Love it or loathe it, porn is a barometer to a country’s politics. And the more the Egyptian government tries to restrict the freedoms of its people in the name of “religion, morality and patriotism,” the closer it will come to its own demise.


I’m a barbie girl in a barbie world

Tall, blonde, blue-eyed and with breasts that defy gravity (and god). Is it Claudia Schiffer, Monica Bellucci or even Madonna? No, this is Angela Merkel, as created by Barbie.

To celebrate half a century as the world’s most iconic toy, Barbie manufacturer Mattel has brought out a version modelled on the German chancellor.

Today, mini-Merkel stole the show at the the 60th annual international toy fair in Nuremberg, south Germany.

She will soon be available in shops for €20 (£17.50).

A spokeswoman for Mattel said that they had chosen to portray Merkel because she, like Barbie, embodies the dreams of ambitious little girls around the world.

She said: “She’s simply a good role model for girls around the world.”

As Germany’s first female Chancellor, it would be hard to argue that Merkel is not a good role model for little girls, whatever you may think of her policies (or lack of them). But does she really represent the kind of woman that girls aspire to become?

Looking at the state of the UK government, it would seem not. Despite speeches, promises and policies to the contrary, women are still sorely underrepresented in British politics.

In the House of Commons only 1 in 5 MPs is a woman. And while local government is doing somewhat better, still only 30 per cent of all local councillors are female.

That places the UK 18th out of 27 European states in female representation in national government, and 21st when it comes to female MEPs, which account for less than a quarter, according to 50/50, a European women’s lobbying.

By comparison, Sweden 57 per cent of seats in Sweden’s government are occupied by women.

Is this disparity down to a lack of interest among women in going into politics, or is it more pervasive? Is there something innately macho about the structure of government that precludes women from entering into the hallowed halls of Westminster?

The UN answers yes. According to a report by iKnow Politics based on research by the UN, most local governments are inherently patriarchal institutions.

It states: “Their structures and procedures are designed for and by men and they do not take into account women’s multiple responsibilities in their homes and communities, or differences of communications and decision-making styles existing between men and women.”

Hardly news. It has long been remarked that the structures of power, be it government, education or business, are innately geared towards men. Yet I believe that there is one decisive factor that differentiates politics when it comes to vilifying women: the media.

Women in politics almost invariably get a bad press. If they are strong or defiant, they are painted as witches or harpies in the eyes of the public. If they are quiet or attractive, they become reduced to classic stereotypes of the Madonna or the whore.

Take the uproar that greeted some recent ill-judged remarks from the Parliamentary Under Secretary, Baroness Vadera. Ill-judged though they undoubtedly were, very little of the media coverage of the incident actually referred to her comments.

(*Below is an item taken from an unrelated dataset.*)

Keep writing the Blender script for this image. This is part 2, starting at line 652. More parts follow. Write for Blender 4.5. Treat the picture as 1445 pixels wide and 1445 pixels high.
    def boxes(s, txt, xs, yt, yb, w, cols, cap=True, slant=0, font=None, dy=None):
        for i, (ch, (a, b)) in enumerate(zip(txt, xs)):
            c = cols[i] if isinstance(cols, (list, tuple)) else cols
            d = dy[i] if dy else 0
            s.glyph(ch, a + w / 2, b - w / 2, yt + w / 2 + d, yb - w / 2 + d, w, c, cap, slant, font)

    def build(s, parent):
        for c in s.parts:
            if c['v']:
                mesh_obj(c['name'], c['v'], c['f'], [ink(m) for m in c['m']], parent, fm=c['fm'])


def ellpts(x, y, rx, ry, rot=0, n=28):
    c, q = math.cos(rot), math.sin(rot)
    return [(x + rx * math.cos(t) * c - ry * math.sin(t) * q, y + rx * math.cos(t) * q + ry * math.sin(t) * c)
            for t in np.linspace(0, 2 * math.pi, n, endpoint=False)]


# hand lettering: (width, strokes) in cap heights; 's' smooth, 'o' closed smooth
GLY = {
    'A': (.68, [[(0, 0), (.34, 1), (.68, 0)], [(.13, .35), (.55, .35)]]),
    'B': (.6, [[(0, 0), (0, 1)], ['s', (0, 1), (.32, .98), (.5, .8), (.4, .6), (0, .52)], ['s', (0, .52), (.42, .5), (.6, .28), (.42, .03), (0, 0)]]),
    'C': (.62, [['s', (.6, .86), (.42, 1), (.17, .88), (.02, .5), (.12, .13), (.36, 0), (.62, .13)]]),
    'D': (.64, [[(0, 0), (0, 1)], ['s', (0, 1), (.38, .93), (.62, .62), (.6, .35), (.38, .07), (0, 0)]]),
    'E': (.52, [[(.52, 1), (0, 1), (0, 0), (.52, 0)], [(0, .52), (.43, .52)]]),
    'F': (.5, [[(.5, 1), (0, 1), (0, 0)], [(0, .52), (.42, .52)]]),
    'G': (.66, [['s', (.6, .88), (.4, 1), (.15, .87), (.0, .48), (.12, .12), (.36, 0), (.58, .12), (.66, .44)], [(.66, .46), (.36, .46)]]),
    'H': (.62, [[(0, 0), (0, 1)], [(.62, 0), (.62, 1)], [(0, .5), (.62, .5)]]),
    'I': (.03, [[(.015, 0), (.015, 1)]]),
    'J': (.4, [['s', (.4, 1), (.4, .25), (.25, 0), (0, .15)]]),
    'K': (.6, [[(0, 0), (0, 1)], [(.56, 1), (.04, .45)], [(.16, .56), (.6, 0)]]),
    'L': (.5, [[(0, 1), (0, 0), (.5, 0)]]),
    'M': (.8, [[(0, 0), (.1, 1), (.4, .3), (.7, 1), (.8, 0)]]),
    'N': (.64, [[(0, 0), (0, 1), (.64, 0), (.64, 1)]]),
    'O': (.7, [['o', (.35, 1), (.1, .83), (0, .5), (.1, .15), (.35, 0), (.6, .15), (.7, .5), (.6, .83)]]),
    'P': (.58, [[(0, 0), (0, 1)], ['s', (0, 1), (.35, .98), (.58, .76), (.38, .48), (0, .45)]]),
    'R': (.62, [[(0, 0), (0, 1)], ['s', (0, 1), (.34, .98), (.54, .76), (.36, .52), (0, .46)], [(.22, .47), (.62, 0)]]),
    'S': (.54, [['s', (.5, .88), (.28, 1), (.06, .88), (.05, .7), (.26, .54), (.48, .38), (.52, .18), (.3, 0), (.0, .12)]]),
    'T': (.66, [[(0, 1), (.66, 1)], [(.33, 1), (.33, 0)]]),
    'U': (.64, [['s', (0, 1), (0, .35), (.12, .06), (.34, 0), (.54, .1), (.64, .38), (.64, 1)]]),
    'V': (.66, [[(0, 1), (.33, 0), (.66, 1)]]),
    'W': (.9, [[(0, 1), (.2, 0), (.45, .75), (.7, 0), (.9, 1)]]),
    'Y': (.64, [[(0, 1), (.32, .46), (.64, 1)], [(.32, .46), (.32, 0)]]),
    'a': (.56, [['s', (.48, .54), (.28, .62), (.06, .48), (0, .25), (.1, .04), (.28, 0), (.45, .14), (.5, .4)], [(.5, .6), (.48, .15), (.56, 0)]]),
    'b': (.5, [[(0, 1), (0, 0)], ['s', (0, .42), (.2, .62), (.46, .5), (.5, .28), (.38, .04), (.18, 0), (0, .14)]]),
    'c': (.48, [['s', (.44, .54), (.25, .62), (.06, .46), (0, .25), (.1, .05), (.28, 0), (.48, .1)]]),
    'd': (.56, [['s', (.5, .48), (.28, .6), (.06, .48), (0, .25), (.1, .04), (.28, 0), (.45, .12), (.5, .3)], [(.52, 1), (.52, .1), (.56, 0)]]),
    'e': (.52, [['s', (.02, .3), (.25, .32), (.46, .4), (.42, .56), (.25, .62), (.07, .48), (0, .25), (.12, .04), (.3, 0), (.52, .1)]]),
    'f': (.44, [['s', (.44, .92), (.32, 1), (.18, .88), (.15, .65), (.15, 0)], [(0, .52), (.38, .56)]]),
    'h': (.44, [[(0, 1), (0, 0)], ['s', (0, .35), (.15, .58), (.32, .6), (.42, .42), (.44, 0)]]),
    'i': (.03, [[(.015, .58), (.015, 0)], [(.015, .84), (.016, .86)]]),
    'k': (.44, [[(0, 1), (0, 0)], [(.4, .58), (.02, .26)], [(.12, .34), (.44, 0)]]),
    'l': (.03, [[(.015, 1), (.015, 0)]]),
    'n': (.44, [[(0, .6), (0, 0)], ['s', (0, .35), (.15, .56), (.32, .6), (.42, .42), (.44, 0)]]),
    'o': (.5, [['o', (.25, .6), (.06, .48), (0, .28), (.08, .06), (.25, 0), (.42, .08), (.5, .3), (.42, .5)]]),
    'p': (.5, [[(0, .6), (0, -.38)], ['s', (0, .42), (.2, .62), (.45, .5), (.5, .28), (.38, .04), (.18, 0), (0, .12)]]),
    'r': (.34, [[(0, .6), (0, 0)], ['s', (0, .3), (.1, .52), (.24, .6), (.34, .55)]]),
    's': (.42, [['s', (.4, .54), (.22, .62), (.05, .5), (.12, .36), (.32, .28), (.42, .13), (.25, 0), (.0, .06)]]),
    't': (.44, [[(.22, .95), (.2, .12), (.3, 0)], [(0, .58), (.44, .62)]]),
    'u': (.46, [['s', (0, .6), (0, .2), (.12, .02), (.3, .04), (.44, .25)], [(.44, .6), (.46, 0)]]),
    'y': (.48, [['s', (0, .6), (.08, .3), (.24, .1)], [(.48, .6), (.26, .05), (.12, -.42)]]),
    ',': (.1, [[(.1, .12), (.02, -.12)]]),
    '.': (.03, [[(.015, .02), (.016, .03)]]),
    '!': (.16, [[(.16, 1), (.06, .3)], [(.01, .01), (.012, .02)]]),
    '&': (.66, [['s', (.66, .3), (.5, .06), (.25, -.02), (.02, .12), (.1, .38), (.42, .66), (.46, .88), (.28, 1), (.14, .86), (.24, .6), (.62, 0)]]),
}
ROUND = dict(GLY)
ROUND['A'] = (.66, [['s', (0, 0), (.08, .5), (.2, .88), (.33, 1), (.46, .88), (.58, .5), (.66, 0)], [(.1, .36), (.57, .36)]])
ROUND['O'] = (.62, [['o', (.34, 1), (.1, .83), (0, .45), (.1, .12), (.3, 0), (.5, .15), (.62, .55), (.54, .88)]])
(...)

Instead, we were shown some kind of evil incarnation of Xena Warrior Princess. In the Spectator she was an “assassin … ass-kicker … axe-wielder”, in the Mail she was given the moniker of “Shriti the Shriek”.

Even the BBC decided to get its penny’s-worth, with Nick Robinson on the Today programme saying: “Civil servants call her Shreiky Shriti. Others choose to leave.”

It is as if we are in the school yard, gossiping in corners about the popular girls in the year.

But at least the UK is not alone. Last year’s US Presidential Elections were one of the most openly bitchy displays of character assassination by the media in history.

While Obama stormed to victory, much of the rest of the press devoted their time to a face-off between Sarah Palin and Hilary Clinton. And it doesn’t take much to see who won.

So, maybe in the end Barbie really does have it right. If you want to get ahead in politics, it’s better to be made of plastic.